Again, a real razor blade isn’t recommended since it can easily scratch your paintwork and potentially slice your hand open if you slip.

 

Adhesive Remover

Using a high-quality and paintwork-safe adhesive remover like Goo Gone is the final step. With a simple microfiber towel and a product like Goo Gone you can easily remove the remaining adhesive on your car or truck. Microfiber towels are the best choice when doing any wiping on the surface of your car or truck because they are far less likely to create swirls and scratches on the surface of your car or truck finish.

Goo Gone is a known remover that is gentle on almost all surfaces, so you don’t have to worry about damaging paint or anything else.

Another well known adhesive remover that is much more powerful is Goof Off.
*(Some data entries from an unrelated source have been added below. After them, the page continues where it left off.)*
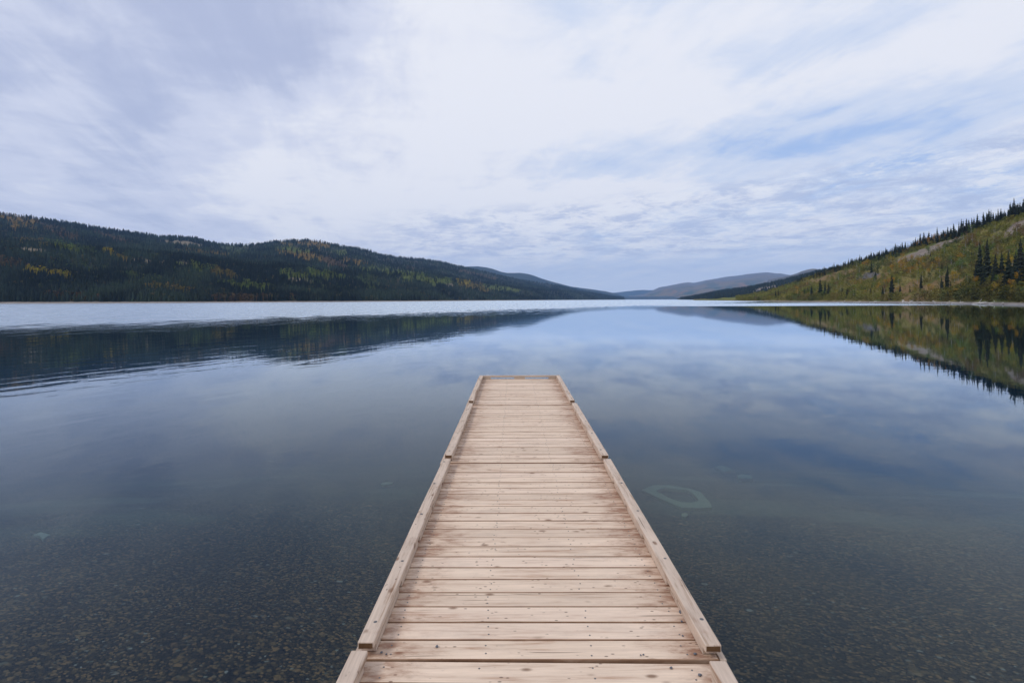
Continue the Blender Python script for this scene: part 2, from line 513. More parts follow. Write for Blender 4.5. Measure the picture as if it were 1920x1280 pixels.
# ================================================================== TERRAIN
class Hill:
    """hill land given by bearing columns: shore distance, crest distance, crest height in the view and a slope profile"""
    def __init__(self, xs, ds, dr, yr, prof, rough=0.0, rscale=60.0, flat_back=.5, log=True, seed=0):
        self.xs, self.ds, self.dr, self.yr = [np.asarray(v, float) for v in (xs, ds, dr, yr)]
        self.prof = prof; self.rough = rough; self.rs = rscale; self.back = flat_back; self.log = log; self.seed = seed
    def P(self, x, t):
        x = np.asarray(x, float); t = np.asarray(t, float)
        ds = np.interp(x, self.xs, self.ds); dr = np.interp(x, self.xs, self.dr)
        yr = np.interp(x, self.xs, self.yr)
        d = ds * (dr / ds) ** t if self.log else ds + (dr - ds) * t
        top = (hor(x) - yr) / F
        tt = np.clip(t, 0, 1)
        a = self.prof(x, tt) * top
        z = a * d + EYE * tt ** .5
        zr = top * dr + EYE
        z = np.where(t > 1, zr * (1 - self.back * (t - 1)), z)
        z = np.where(t < 0, t * 40.0, z)
        X = U(x) * d; Y = d
        if self.rough:
            n = fbm(X / self.rs + self.seed, Y / self.rs + self.seed * 2, 5) - .5
            n2 = fbm(X / self.rs * .25 + self.seed, Y / self.rs * .25 + 9, 3) - .5
            w = sstep(.02, .2, t) * (1 - .6 * sstep(.85, 1.0, tt))
            z = z + (n * self.rough + n2 * self.rough * 1.2) * w
        return X, Y, z
    def find(self, x, y):
        """t where the slope shows at photo pixel (x, y)"""
        ts = np.linspace(.01, 1.0, 160)
        X, Y, Z = self.P(np.full_like(ts, x), ts)
        yy = hor(x) - (Z - EYE) / Y * F
        i = np.argmax(yy <= y)
        return ts[i] if (yy <= y).any() else 1.0
    def pix(self, x, t):
        X, Y, Z = self.P(x, t)
        return hor(np.asarray(x, float)) - (Z - EYE) / Y * F
    def mesh(self, name, x0, x1, nx, t0, t1, nt_, colour, mat):
        xs = np.linspace(x0, x1, nx); ts = np.linspace(t0, t1, nt_)
        gx, gt = np.meshgrid(xs, ts)
        X, Y, Z = self.P(gx, gt)
        V = np.stack([X, Y, Z], -1).reshape(-1, 3)
        i = np.arange(nx * nt_).reshape(nt_, nx)
        Fq = np.stack([i[:-1, :-1], i[:-1, 1:], i[1:, 1:], i[1:, :-1]], -1).reshape(-1, 4)
        c = colour(gx, gt, X, Y, Z).reshape(-1, 3)
        o = obj(name, mesh_np(name, V, Fq, mat, True, c))
        tag(o, kind='structure')
        return o

def lerp3(a, b, f):
    f = np.asarray(f)[..., None]
    return np.asarray(a) * (1 - f) + np.asarray(b) * f

def ell(x, y, cx, cy, rx, ry, rot=0.0):
    """soft ellipse in bearing / height of the slope"""
    c, s = math.cos(rot), math.sin(rot)
    dx, dy = x - cx, y - cy
    u = (dx * c + dy * s) / rx; v = (-dx * s + dy * c) / ry
    return np.sqrt(u * u + v * v)

# ---- left hill
def bench(x): return np.interp(x, [-600, 0, 300, 420, 600, 850, 1050, 1170], [.62, .64, .66, .66, .52, .56, .55, .6])
def prof_left(x, t):
    b = bench(x)
    front = np.interp(t, [0, .015, .03, .12, .34], [0, .022, .045, .33, 1.0]) * b
    up = b + (1 - b) * np.interp(t, [.34, .50, .78, .93, 1.0], [0, .06, .62, .93, 1.0])
    return np.where(t < .34, front, up)
LEFT = Hill([-900, -500, -200, 0, 100, 200, 300, 345, 370, 390, 415, 450, 490, 510, 545, 575, 600, 620, 640, 665, 695, 712, 745, 780, 820, 850, 880, 920, 954, 1000, 1047, 1090, 1130, 1175],
            np.interp([-900, -500, -200, 0, 100, 200, 300, 345, 370, 390, 415, 450, 490, 510, 545, 575, 600, 620, 640, 665, 695, 712, 745, 780, 820, 850, 880, 920, 954, 1000, 1047, 1090, 1130, 1175],
                      [-900, -500, 0, 300, 600, 800, 1000, 1175], [380, 430, 500, 520, 640, 900, 1700, 3600]),
            np.interp([-900, -500, -200, 0, 100, 200, 300, 345, 370, 390, 415, 450, 490, 510, 545, 575, 600, 620, 640, 665, 695, 712, 745, 780, 820, 850, 880, 920, 954, 1000, 1047, 1090, 1130, 1175],
                      [-900, 0, 300, 600, 850, 1000, 1175], [1500, 1700, 2000, 2300, 3000, 3900, 5200]),
            [330, 365, 382, 401, 414, 430, 445, 446, 449, 455, 460, 461, 459, 455, 452, 451.5, 454, 459, 463, 466, 472, 479, 483, 486, 491, 498, 504, 513, 521, 529, 535.5, 545, 552, 559],
            prof_left, 14.0, 130.0, .35, True, 2)
PATCHES = [  # where leaf-fall trees and clearings show on the left hill: x, y, rx, ry, tilt, kind
    (84, 515, 42, 6, .16, 'yellow'), (30, 417, 48, 13, .25, 'orange'), (110, 435, 40, 10, .35, 'rust'), (15, 497, 34, 8, .1, 'rust'),
    (60, 458, 40, 6, .1, 'ochre'), (205, 475, 14, 5, .2, 'yellow'), (160, 470, 30, 7, .2, 'olive'), (265, 488, 32, 4, .12, 'tan'), (232, 484, 20, 5, .2, 'ochre'),
    (355, 474, 26, 4, .08, 'orange'), (402, 477, 22, 5, .1, 'orange'), (345, 457, 28, 5, .1, 'tan'), (440, 470, 36, 8, .05, 'olive'),
    (350, 497, 34, 4, .2, 'tan'), (380, 505, 44, 6, .2, 'lime'), (415, 514, 30, 8, .2, 'ochre'),
    (540, 470, 40, 7, .1, 'lime'), (535, 472, 36, 5, .15, 'orange'), (580, 482, 44, 7, .2, 'orange'), (620, 492, 34, 8, .25, 'rust'), (590, 458, 26, 7, .1, 'orange'), (530, 456, 16, 5, .3, 'ochre'),
    (545, 516, 26, 6, .2, 'lime'), (566, 525, 26, 4, .2, 'tan'), (600, 537, 30, 6, .2, 'olive'), (690, 530, 20, 12, .5, 'olive'), (665, 492, 26, 6, .1, 'orange'), (640, 475, 20, 5, .1, 'lime'),
    (770, 514, 46, 6, .14, 'lime'), (800, 526, 44, 7, .1, 'lime'), (868, 531, 18, 5, .1, 'yellow'), (890, 538, 44, 6, .15, 'ochre'), (930, 541, 36, 5, .1, 'lime'), (845, 535, 10, 3, .1, 'tan'),
    (265, 524, 40, 6, .1, 'olive'), (150, 500, 44, 7, .1, 'olive'), (470, 540, 46, 7, .1, 'lime'), (320, 545, 40, 6, .1, 'ochre'), (700, 508, 50, 6, .15, 'lime'), (610, 516, 36, 6, .2, 'lime'), (120, 465, 40, 6, .2, 'lime'), (905, 517, 60, 3, .2, 'rust'), (775, 505, 16, 3, .1, 'rust'), (60, 470, 26, 6, .1, 'tan'), (215, 448, 40, 4, .3, 'rust'), (130, 560, 40, 4, 0, 'rust'), (460, 562, 60, 4, 0, 'rust')]
KINDCOL = dict(yellow=(.36, .27, .022), orange=(.25, .16, .036), rust=(.135, .085, .040), ochre=(.20, .145, .035), lime=(.155, .185, .040), olive=(.085, .105, .038), tan=(.19, .155, .105))

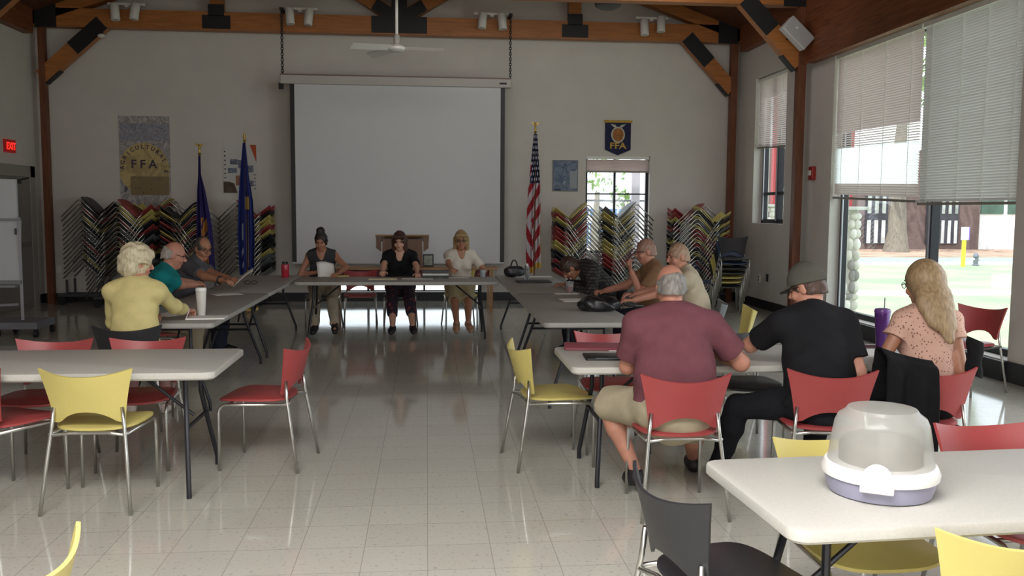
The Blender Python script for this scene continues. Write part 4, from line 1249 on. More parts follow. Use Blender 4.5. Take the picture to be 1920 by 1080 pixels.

If left on too long it will begin to soften the surface of your paintwork. It can do the job but be sure to minimize contact with your finish and thoroughly clean the area when you’re finished to ensure you don’t accidentally damage the area around where the decal was.

Helpful Links

Conclusion

In the end, you don’t have to live with an unsightly dealer decal or do free advertising for them. In fact, I would avoid it unless you’re really good buddies with someone there. If you leave the sticker on for too long eventually it’ll leave a ghost image in the paintwork from the sun’s UV rays fading the paint around the decal.

Take the actions you have learned in this guide and remove the sticker on your car or truck when it’s still new. Enjoy dealer sticker free driving!